What other developments will the session cover?

We’ll be discussing research impact measures, both qualitative and quantitative, including the role of the publisher and students, book citations and altmetrics . We’ll also delve into the library as publisher like Michigan Publishing, how integrated media and visual storytelling are an important part of our landscape (via 3D content, custom platforms and rise and pause of Books in Browsers), and we’ll discuss subject portals like MIT’s CogNet, and collaborative/author-driven publishing platforms like PubPub. No talk about the future of scholarly publishing would be complete without discussing OA—we’ll focus on cross-collecting OA content—and we’ll delve into open education resources for classroom use (like what Clemson is doing).

 

You mention the unique place books hold in supporting Sustainable Development Goals and solving Grand Challenges. How important is it for researchers to consider the impact of their work beyond academia?

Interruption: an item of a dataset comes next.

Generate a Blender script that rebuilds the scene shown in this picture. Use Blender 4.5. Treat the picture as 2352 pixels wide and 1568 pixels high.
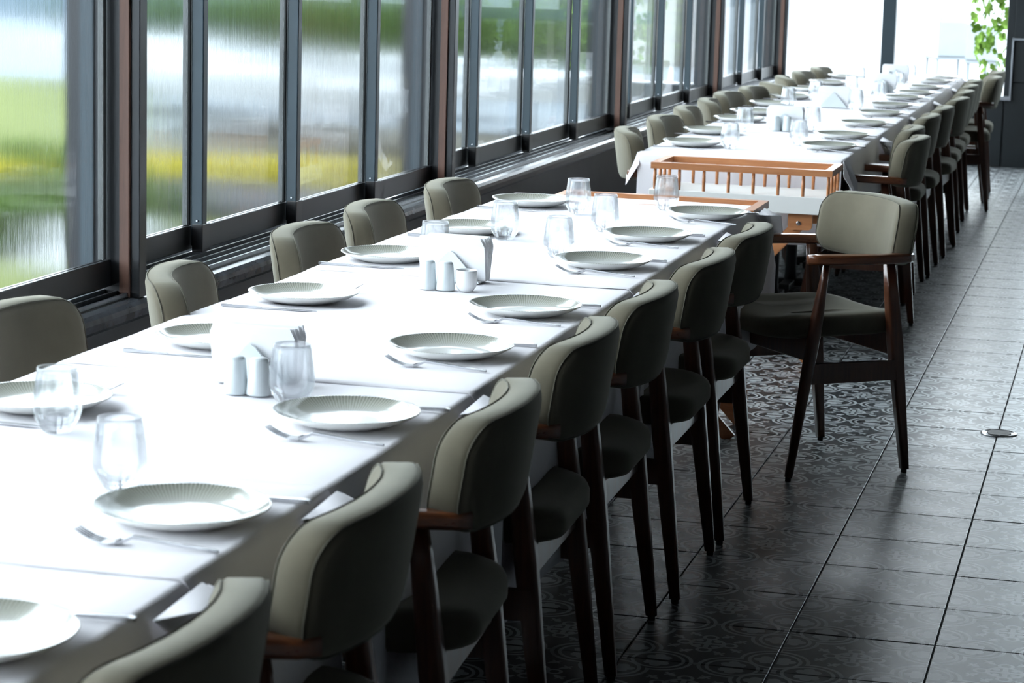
import bpy, bmesh, math, random
from mathutils import Vector, Matrix
random.seed(7)
S = bpy.context.scene
for o in list(bpy.data.objects): bpy.data.objects.remove(o)
PI = math.pi; COL = S.collection

# ------------------------------------------------------------------ camera
cam = bpy.data.cameras.new('camera'); camo = bpy.data.objects.new('camera', cam); COL.objects.link(camo)
R_ = ((0.96780701, 0.25018892, 0.02747914), (-0.06746653, 0.15268862, 0.98596879), (-0.24248271, 0.95608142, -0.1646525))
m = Matrix.Identity(4)
for i in range(3):
    m[i][0] = R_[0][i]; m[i][1] = R_[1][i]; m[i][2] = -R_[2][i]
m[0][3], m[1][3], m[2][3] = 0.34596, -5.06334, 1.564495
camo.matrix_world = m
cam.sensor_width = 36; cam.lens = 5500/2352*36; cam.clip_start = .05; cam.clip_end = 600
cam.dof.use_dof = True; cam.dof.focus_distance = 6.2; cam.dof.aperture_fstop = 10
S.camera = camo
# ------------------------------------------------------------------ sky: one even bright overcast
w = bpy.data.worlds.new('overcast_sky'); S.world = w; w.use_nodes = True
bg = w.node_tree.nodes['Background']; bg.inputs[0].default_value = (.84, .93, 1.0, 1); bg.inputs[1].default_value = 9.4
w.cycles.sampling_method = 'MANUAL'; w.cycles.sample_map_resolution = 256
def portal(name, loc, rot, sx, sy):
    l = bpy.data.lights.new(name, 'AREA'); l.shape = 'RECTANGLE'; l.size = sx; l.size_y = sy; l.cycles.is_portal = True
    o = bpy.data.objects.new(name, l); o.location = loc; o.rotation_euler = rot; COL.objects.link(o)
portal('window_portal', (-2.24, 3.4, 1.66), (0, PI/2, PI), 1.9, 17.2)
bpy.data.objects['window_portal'].rotation_euler = (0, -PI/2, 0)
portal('back_portal', (-.5, 13.40, 1.77), (-PI/2, 0, 0), 5.9, 2.5)
vs = S.view_settings; vs.view_transform = 'Standard'; vs.look = 'None'; vs.exposure = 0.0; vs.gamma = 1; vs.use_curve_mapping = False
S.cycles.use_denoising = True; S.cycles.max_bounces = 10; S.cycles.transparent_max_bounces = 24
S.cycles.sample_clamp_indirect = 8; S.cycles.transmission_bounces = 8; S.cycles.glossy_bounces = 4
S.cycles.use_adaptive_sampling = False

# ------------------------------------------------------------------ materials
def newmat(name):
    mt = bpy.data.materials.new(name); mt.use_nodes = True; nt = mt.node_tree
    return mt, nt, nt.nodes['Principled BSDF']
def setp(b, **k):
    names = dict(color='Base Color', rough='Roughness', metal='Metallic', spec='Specular IOR Level', coat='Coat Weight', sheen='Sheen Weight', coatr='Coat Roughness', sheenr='Sheen Roughness', trans='Transmission Weight', sub='Subsurface Weight')
    for a, v in k.items():
        b.inputs[names[a]].default_value = (*v, 1) if a == 'color' else v
def noise(nt, scale=(1, 1, 1), s=5, detail=3, rough=.5, coord='Object', dist=0):
    tc = nt.nodes.new('ShaderNodeTexCoord'); mp = nt.nodes.new('ShaderNodeMapping'); mp.inputs['Scale'].default_value = scale
    n = nt.nodes.new('ShaderNodeTexNoise'); n.inputs['Scale'].default_value = s; n.inputs['Detail'].default_value = detail
    n.inputs['Roughness'].default_value = rough; n.inputs['Distortion'].default_value = dist
    nt.links.new(tc.outputs[coord], mp.inputs[0]); nt.links.new(mp.outputs[0], n.inputs['Vector']); return n.outputs['Fac']
def ramp(nt, fac, stops):
    r = nt.nodes.new('ShaderNodeValToRGB'); els = r.color_ramp.elements
    while len(els) < len(stops): els.new(.5)
    for e, (p, c) in zip(els, stops): e.position = p; e.color = (*c, 1) if len(c) == 3 else c
    nt.links.new(fac, r.inputs[0]); return r.outputs[0]
def bump(nt, b, h, strength=.3, dist=.002):
    bp = nt.nodes.new('ShaderNodeBump'); bp.inputs['Strength'].default_value = strength; bp.inputs['Distance'].default_value = dist
    nt.links.new(h, bp.inputs['Height']); nt.links.new(bp.outputs[0], b.inputs['Normal'])
def simple(name, color, rough=.5, nvar=None, ns=6, scale=(1, 1, 1), coord='Object', bmp=None, **k):
    mt, nt, b = newmat(name); setp(b, color=color, rough=rough, **k)
    f = noise(nt, scale, ns, 4, .55, coord)
    if nvar is None: nvar = .12
    lo = tuple(c*(1-nvar) for c in color); hi = tuple(min(1, c*(1+nvar)) for c in color)
    nt.links.new(ramp(nt, f, [(.3, lo), (.7, hi)]), b.inputs['Base Color'])
    if bmp: bump(nt, b, f, *bmp)
    return mt
class X:   # little expression builder for math nodes
    def __init__(s, nt, sock): s.nt = nt; s.s = sock
    def _o(s, op, *a):
        n = s.nt.nodes.new('ShaderNodeMath'); n.operation = op
        for i, v in enumerate((s,)+a):
            if isinstance(v, X): s.nt.links.new(v.s, n.inputs[i])
            else: n.inputs[i].default_value = v
        return X(s.nt, n.outputs[0])
    def __add__(s, o): return s._o('ADD', o)
    def __sub__(s, o): return s._o('SUBTRACT', o)
    def __mul__(s, o): return s._o('MULTIPLY', o)
    def __truediv__(s, o): return s._o('DIVIDE', o)
    def abs(s): return s._o('ABSOLUTE')
    def frac(s): return s._o('FRACT')
    def mx(s, o): return s._o('MAXIMUM', o)
    def mn(s, o): return s._o('MINIMUM', o)
    def lt(s, o): return s._o('LESS_THAN', o)
    def gt(s, o): return s._o('GREATER_THAN', o)
    def sqrt(s): return s._o('SQRT')
    def sin(s): return s._o('SINE')
    def atan2(s, o): return s._o('ARCTAN2', o)
def sep(nt, sock):
    n = nt.nodes.new('ShaderNodeSeparateXYZ'); nt.links.new(sock, n.inputs[0]); return [X(nt, n.outputs[i]) for i in range(3)]
def dist(a, b, cx, cy):
    dx = a-cx; dy = b-cy; return (dx*dx+dy*dy).sqrt()
TX, TY = 1/3., .9716/3
def tile_material():
    mt, nt, b = newmat('patterned_cement_tile')
    g = nt.nodes.new('ShaderNodeNewGeometry'); x, y, z = sep(nt, g.outputs['Position'])
    u = ((x/TX+100.5).frac()-.5).abs(); v = ((y/TY+100.5).frac()-.5).abs()     # folded 0..0.5, tile corner at 0,0
    a = u.mx(v); c = u.mn(v)
    d = dist(a, c, .25, 0)
    r1 = (d-.222).abs().lt(.0135); r2 = (d-.170).abs().lt(.0125)
    cl = dist(a, c, .25, .105).lt(.038).mx(dist(a, c, .200, .064).lt(.036)).mx(dist(a, c, .300, .064).lt(.036)).mx(dist(a, c, .25, .05).lt(.034))
    bars = (a-.25).abs().lt(.075)*((c-.03).abs().lt(.011))
    f = dist(a, c, .5, .5)
    cen = f.lt(.035).mx((a-.5).abs().lt(.018)*((c-.42).abs().lt(.045))).mx(dist(a, c, .44, .44).lt(.026))
    ring = (f-.115).abs().lt(.013)
    lobes = (dist(a, c, .5, .345)-.045).abs().lt(.012)
    arrow = dist(a, c, .40, .30).lt(.024).mx(((a-c)-.10).abs().lt(.016)*((a+c)-.68).abs().lt(.075)).mx(((a+c)-.66).abs().lt(.012)*((a-c)-.10).abs().lt(.06))
    cor = dist(a, c, 0, 0).lt(.022)
    edge = dist(a, c, .5, .0).lt(.020)
    pat = r1.mx(r2).mx(cl).mx(bars).mx(cen).mx(ring).mx(lobes).mx(arrow).mx(cor).mx(edge)
    nf = noise(nt, (1, 1, 1), 9, 5, .6); n2 = noise(nt, (1, 1, 1), 2.2, 3, .5); n3 = noise(nt, (1, 1, 1), 160, 2, .5)
    dark = ramp(nt, nf, [(.3, (.013, .016, .018)), (.7, (.032, .037, .042))])
    light = ramp(nt, nf, [(.25, (.36, .39, .40)), (.75, (.62, .66, .67))])
    mx = nt.nodes.new('ShaderNodeMix'); mx.data_type = 'RGBA'
    wear = X(nt, n3)*.22+.80
    nt.links.new((pat*wear).s, mx.inputs['Factor']); nt.links.new(dark, mx.inputs['A']); nt.links.new(light, mx.inputs['B'])
    nt.links.new(mx.outputs['Result'], b.inputs['Base Color'])
    nt.links.new((X(nt, n2)*.20+.24).s, b.inputs['Roughness'])
    b.inputs['Specular IOR Level'].default_value = .75
    bump(nt, b, n3, .05, .001)
    return mt
M = {}
M['tile'] = tile_material()
M['grout'] = simple('dark_grout', (.012, .012, .013), .8)
def fabric(name, col):
    mt, nt, b = newmat(name); setp(b, color=col, rough=.92, sheen=.35, spec=.15); b.inputs['Sheen Tint'].default_value = (.8, .8, .7, 1)
    f = noise(nt, (1, 1, 1), 9, 4, .6); fine = noise(nt, (1, 1, 1), 900, 2, .5)
    nt.links.new(ramp(nt, f, [(.3, tuple(c*.88 for c in col)), (.7, tuple(c*1.1 for c in col))]), b.inputs['Base Color'])
    bump(nt, b, fine, .25, .0008); return mt
M['fabric'] = fabric('olive_grey_upholstery', (.110, .096, .067))
M['piping'] = fabric('olive_grey_piping', (.082, .074, .055))
def wood(name, c1, c2, rough=.32, coat=.35, axis=(14, 14, 1.2)):
    mt, nt, b = newmat(name); setp(b, rough=rough, coat=coat, coatr=.18)
    f = noise(nt, axis, 5, 5, .6, dist=.6)
    nt.links.new(ramp(nt, f, [(.3, c1), (.7, c2)]), b.inputs['Base Color'])
    nt.links.new(ramp(nt, f, [(.2, (rough*.9,)*3), (.8, (rough*1.25,)*3)]), b.inputs['Roughness'])
    return mt
M['darkwood'] = wood('dark_walnut_stained_wood', (.062, .020, .010), (.13, .043, .018))
M['armwood'] = wood('reddish_walnut_wood', (.09, .028, .012), (.20, .066, .024), .28, .5, (14, 1.2, 14))
M['boxwood'] = wood('warm_cherry_wood', (.40, .145, .050), (.56, .23, .088), .42, .15, (1.4, 12, 12))
M['rubber'] = simple('black_rubber', (.01, .01, .01), .7)
def cloth_mat():
    mt, nt, b = newmat('white_cotton_tablecloth'); setp(b, color=(.86, .835, .865), rough=.85, spec=.2, sheen=.1)
    n1 = noise(nt, (1, .45, 1), 7, 3, .45, dist=.5); fine = noise(nt, (1, 1, 1), 700, 2, .5)
    h = X(nt, n1)*1.0+X(nt, fine)*.02
    bump(nt, b, h.s, .25, .012); return mt
M['cloth'] = cloth_mat()
M['steel_frame'] = simple('blue_grey_aluminium_frame', (.026, .043, .054), .42, .1, 4, metal=.15)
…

Very important! Emerald is especially passionate about that - our brand strapline is Nurturing Fresh Thinking that Makes an Impact. But what counts as impact? You could say that there are three kinds: 1) influence, meaning academic (citations), 2) attention, as in wider awareness through the media or consultancy, and 3) change, demonstrating public, industry, and policy engagement, where research can realize measurable change in the real world. 

I think we're seeing a big shift at this point in scholarly publishing - for example, the UK now has a national assessment of the relationship between research and its impact and societal benefit via the Research Excellence Framework (REF). While presently there is no parallel in the US, the REF funding body appeals to a mission to embed 'a culture in which excellent research departments consistently engage with business, the public sector and civil society organizations, and are committed to carrying new ideas through to beneficial outcomes.' 

This movement toward institutions actively managing their impact will increasingly link government, industry and private sources in terms of funding, and channel how academic research is launched, packaged and disseminated with an eye toward success and positive change outside the ivory tower.

 

What else are you hoping to learn at this year’s Charleston Conference?

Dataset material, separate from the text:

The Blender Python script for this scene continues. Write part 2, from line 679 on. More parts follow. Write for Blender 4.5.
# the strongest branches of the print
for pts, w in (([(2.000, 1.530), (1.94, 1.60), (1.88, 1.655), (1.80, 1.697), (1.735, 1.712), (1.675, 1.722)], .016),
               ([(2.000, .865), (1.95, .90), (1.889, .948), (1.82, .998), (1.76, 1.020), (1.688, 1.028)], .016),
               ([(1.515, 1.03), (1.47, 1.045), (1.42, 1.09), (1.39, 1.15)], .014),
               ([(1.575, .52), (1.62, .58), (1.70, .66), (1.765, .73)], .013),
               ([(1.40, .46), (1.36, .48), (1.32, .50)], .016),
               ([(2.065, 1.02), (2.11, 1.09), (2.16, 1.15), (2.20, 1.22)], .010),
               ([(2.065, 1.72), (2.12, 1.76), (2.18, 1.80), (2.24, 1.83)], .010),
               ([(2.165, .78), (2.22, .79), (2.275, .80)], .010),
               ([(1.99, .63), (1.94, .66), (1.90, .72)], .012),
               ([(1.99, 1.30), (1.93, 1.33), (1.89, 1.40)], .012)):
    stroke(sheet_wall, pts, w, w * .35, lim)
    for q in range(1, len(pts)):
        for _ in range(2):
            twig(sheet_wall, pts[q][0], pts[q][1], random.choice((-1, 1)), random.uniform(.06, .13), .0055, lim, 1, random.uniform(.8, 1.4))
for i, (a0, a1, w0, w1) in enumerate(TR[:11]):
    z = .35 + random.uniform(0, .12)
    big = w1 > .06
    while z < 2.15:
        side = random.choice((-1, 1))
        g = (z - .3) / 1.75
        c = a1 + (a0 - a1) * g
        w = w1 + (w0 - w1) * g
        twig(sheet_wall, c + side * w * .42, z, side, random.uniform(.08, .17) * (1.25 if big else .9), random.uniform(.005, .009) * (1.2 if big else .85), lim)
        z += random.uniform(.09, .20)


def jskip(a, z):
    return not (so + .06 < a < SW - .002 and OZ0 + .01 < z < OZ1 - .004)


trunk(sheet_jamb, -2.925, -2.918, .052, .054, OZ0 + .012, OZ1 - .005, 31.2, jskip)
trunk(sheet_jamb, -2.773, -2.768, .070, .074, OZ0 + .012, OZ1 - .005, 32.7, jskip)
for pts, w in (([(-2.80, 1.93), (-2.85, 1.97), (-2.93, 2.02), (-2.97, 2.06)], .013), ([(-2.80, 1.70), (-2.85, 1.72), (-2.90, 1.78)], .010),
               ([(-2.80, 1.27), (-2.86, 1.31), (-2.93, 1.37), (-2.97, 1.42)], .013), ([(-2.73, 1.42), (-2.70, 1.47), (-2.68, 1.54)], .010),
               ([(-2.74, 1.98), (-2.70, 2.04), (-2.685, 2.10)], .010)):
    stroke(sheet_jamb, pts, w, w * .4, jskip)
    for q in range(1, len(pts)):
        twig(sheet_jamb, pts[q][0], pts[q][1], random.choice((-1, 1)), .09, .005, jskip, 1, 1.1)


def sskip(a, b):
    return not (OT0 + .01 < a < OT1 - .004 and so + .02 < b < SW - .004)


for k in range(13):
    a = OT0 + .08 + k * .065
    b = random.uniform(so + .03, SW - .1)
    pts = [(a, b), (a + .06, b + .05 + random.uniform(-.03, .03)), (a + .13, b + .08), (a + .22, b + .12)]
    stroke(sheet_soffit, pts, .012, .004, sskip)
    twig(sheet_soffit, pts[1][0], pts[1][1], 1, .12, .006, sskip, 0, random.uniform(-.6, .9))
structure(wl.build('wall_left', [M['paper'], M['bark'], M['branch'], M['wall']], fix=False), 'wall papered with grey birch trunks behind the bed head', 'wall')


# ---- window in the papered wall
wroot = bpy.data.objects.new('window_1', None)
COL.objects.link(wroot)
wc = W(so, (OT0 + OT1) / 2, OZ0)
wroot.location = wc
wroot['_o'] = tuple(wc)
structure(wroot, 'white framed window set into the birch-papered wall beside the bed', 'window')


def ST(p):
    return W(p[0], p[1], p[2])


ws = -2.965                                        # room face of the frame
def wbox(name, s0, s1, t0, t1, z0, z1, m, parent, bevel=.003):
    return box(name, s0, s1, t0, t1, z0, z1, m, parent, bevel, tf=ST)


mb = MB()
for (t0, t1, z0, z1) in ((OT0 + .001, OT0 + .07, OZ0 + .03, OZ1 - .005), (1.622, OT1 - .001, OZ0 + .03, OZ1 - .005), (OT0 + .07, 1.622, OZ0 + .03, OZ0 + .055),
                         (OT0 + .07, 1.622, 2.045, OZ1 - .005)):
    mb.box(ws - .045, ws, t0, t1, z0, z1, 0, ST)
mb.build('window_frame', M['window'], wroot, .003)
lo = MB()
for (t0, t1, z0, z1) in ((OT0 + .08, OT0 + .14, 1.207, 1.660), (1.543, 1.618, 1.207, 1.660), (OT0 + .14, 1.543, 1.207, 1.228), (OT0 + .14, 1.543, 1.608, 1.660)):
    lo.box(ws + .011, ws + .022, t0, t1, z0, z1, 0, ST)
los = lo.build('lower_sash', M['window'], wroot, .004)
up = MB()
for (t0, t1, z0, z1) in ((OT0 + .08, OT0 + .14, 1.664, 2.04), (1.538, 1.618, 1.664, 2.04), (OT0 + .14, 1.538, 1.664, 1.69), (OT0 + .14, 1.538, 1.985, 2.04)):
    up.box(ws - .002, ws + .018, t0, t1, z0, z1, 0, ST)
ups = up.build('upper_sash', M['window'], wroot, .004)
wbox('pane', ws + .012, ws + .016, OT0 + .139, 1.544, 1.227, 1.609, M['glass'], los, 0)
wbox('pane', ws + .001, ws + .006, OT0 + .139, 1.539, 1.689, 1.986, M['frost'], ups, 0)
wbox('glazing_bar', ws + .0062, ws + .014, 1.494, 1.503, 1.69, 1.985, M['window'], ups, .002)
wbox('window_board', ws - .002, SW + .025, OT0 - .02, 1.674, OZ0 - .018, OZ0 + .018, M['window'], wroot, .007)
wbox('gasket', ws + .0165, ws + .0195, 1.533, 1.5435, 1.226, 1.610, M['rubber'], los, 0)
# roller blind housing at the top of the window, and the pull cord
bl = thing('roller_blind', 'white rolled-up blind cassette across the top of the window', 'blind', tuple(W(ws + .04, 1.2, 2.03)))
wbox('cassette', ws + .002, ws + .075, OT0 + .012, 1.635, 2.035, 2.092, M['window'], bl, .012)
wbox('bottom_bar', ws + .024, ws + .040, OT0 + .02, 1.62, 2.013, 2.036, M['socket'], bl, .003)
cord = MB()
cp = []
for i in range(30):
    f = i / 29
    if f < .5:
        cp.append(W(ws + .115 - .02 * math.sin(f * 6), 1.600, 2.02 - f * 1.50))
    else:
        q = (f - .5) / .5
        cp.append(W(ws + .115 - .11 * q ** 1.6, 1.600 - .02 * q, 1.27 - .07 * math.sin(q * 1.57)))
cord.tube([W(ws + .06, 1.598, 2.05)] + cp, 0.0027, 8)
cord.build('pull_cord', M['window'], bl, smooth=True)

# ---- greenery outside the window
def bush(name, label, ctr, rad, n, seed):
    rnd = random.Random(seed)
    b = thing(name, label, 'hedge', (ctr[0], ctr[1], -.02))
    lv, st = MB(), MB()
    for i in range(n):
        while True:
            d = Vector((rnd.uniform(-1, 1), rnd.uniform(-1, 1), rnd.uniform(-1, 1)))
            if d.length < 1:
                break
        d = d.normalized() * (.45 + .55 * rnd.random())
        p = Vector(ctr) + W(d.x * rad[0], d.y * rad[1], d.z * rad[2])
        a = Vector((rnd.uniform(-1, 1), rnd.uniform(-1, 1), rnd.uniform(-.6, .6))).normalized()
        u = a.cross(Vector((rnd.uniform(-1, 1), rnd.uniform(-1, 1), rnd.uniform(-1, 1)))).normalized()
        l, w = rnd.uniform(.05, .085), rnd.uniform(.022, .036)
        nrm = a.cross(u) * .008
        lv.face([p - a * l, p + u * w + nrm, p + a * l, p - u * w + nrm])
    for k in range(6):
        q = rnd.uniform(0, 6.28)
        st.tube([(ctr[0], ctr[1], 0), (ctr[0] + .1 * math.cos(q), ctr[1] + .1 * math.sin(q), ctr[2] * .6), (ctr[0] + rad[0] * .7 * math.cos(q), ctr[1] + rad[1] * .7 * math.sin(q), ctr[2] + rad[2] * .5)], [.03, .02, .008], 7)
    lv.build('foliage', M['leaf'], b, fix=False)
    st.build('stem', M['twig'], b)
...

It's my first time attending the conference, so I’m looking forward to everything!

I'm also really excited (and a little nervous!) to be sharing the stage with such industry heavyweights as Peter Brantley (UC Davis), Beth Bernhardt (UNC Greensboro), Gita Manaktala (MIT Press), Charles Watkinson (University of Michigan), Andrew Wesolek (Clemson), and Ann Beynon (Clarivate Analytics). I feel lucky to be sharing ideas and learning from them. I’m also looking forward to hearing more about global purchasing trends, measureable collection outcomes outside of regular usage statistics, and how outside funding fits into the OA publishing ecosystem and future landscape. And I’m looking forward to networking at the receptions and enjoying the Lowcountry cuisine, of course!